Madonna became more than just a successful entertainer – she also established herself as a businesswoman.
In 1992, she signed a reported $60 million deal with Time Warner Inc. to establish her own label, Maverick Records, which became one of the few vanity labels to produce a roster of successful artists, including Alanis Morissette and Michelle Branch. Though Warner now contends in a lawsuit that Maverick lost money, Madonna set an example for other female performers to take control of their careers and set up businesses beyond merely recording and touring.
Experience has made me rich and now they´re after me
The one place Madonna seemed to falter, however, was in Hollywood. Though she landed a Golden Globe for best actress (for a musical or comedy) for her title role in 1996’s “Evita,” her list of cinematic flops is a long one, including “Shanghai Surprise” (with then-husband Sean Penn), “Dick Tracy” (with then-boyfriend Warren Beatty) and, most recently, “Swept Away” (directed by husband Guy Ritchie).
The last fared so poorly that Columbia TriStar never even released it in England, Ritchie’s native country and Madonna’s new second home.
The failed films have a common factor, says Bego: They were made with or by powerful Hollywood men. “She has trouble being directed. She has a vision, and a very strong vision of what she ought to be doing.”
Madonna filming Evita
These days, Madonna’s vision seems a little fuzzy. In her video for the song “American Life“, she wore military fatigues and lobbed a grenade at a George W. Bush look- alike. It was one of the few times Madonna followed fashion rather than leading it: many designers already had developed military-style outfits by the time Madonna made her video.
And in a rare move to avoid controversy, she pulled the video from MTV. Radio also stayed away from the song, an uncomfortable mix of synth-pop and sociopolitical rapping.
“It was a total flop,” says Jeremy Rice, program director of WBLI/106.1 FM in Babylon. “When we put it on the air here, we got negative calls right away.”
Children’s book author
It may be that Madonna’s wildest years are behind her. Now a mother of two, she’s penned two hit children’s books, “The English Roses” and “Mr. Peabody’s Apples“.

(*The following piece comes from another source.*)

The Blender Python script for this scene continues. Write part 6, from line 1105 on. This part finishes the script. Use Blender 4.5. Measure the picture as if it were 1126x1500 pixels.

A third, “Yakov and the Seven Thieves” will be released June 21. Two more books are also planned as well are a line of merchandise, including dolls, apparel and school supplies. (She may have even started yet another trend: Musician Billy Joel also is writing a children’s book.) And the woman whose videos once infuriated the Catholic church has discovered spirituality in the form of Kabbalah, a mystical Jewish philosophy.
Here, too, she’s been imitated: Celebrities such as Demi Moore, Paris Hilton and, yes, Spears all have dabbled in Kabbalah symbolism.
Giancarlo Stavro Santarosa, Madonna, Isabella Corona and Rodolfo Zanardi posing inside Gallimard’s gardens
Madonna’s triumphant tour may prove that she’s still writing pop-culture history. At 45, she’s making albums, dancing on stages and stirring almost as much publicity as ever. That’s unusual for an older female rocker, says Buchmann. “Madonna seems to be following in the footsteps of older male rock stars,” he says. “Look at the guys from Aerosmith, or Keith Richards and Jagger.
People make fun of their age, but everybody comes to Madison Square Garden to see them play. I’m not so sure most women could do that.”